▶ [To be done]:
Repeat the listing below word for word, stopping after the line that contains "mb.build('top_link', M['grey'], T)".

▶ [Given material]:

**********

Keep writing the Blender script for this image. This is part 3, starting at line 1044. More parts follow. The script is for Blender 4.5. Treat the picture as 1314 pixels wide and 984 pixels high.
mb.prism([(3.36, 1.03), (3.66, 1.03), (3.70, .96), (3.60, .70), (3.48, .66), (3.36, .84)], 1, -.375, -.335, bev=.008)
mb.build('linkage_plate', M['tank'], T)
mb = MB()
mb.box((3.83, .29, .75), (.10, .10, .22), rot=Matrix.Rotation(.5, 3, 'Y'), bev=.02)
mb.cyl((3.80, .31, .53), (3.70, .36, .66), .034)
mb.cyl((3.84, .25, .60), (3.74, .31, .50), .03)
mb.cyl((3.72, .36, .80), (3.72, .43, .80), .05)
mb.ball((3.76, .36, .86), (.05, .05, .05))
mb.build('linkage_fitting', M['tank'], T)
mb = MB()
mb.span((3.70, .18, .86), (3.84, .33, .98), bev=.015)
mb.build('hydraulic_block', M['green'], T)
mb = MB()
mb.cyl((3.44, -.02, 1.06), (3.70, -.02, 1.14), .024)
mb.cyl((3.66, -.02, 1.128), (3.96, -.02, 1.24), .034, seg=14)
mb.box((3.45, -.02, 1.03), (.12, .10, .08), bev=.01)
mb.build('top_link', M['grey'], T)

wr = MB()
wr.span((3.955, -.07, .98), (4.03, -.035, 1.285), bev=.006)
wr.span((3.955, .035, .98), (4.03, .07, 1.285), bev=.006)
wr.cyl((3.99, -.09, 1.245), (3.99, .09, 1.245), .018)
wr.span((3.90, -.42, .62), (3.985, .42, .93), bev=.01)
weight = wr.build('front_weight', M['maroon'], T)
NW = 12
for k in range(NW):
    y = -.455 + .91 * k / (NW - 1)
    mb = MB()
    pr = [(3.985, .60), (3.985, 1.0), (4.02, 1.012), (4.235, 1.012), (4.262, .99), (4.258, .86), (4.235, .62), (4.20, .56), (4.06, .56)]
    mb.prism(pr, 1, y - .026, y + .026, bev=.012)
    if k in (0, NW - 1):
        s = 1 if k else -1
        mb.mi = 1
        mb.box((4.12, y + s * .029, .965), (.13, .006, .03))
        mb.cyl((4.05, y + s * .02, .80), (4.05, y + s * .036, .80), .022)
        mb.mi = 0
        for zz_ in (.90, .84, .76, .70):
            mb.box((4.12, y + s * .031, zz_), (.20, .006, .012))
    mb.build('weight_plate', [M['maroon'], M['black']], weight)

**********

▶ [Complete output]:
Keep writing the Blender script for this image. This is part 3, starting at line 1044. More parts follow. The script is for Blender 4.5. Treat the picture as 1314 pixels wide and 984 pixels high.
mb.prism([(3.36, 1.03), (3.66, 1.03), (3.70, .96), (3.60, .70), (3.48, .66), (3.36, .84)], 1, -.375, -.335, bev=.008)
mb.build('linkage_plate', M['tank'], T)
mb = MB()
mb.box((3.83, .29, .75), (.10, .10, .22), rot=Matrix.Rotation(.5, 3, 'Y'), bev=.02)
mb.cyl((3.80, .31, .53), (3.70, .36, .66), .034)
mb.cyl((3.84, .25, .60), (3.74, .31, .50), .03)
mb.cyl((3.72, .36, .80), (3.72, .43, .80), .05)
mb.ball((3.76, .36, .86), (.05, .05, .05))
mb.build('linkage_fitting', M['tank'], T)
mb = MB()
mb.span((3.70, .18, .86), (3.84, .33, .98), bev=.015)
mb.build('hydraulic_block', M['green'], T)
mb = MB()
mb.cyl((3.44, -.02, 1.06), (3.70, -.02, 1.14), .024)
mb.cyl((3.66, -.02, 1.128), (3.96, -.02, 1.24), .034, seg=14)
mb.box((3.45, -.02, 1.03), (.12, .10, .08), bev=.01)
mb.build('top_link', M['grey'], T)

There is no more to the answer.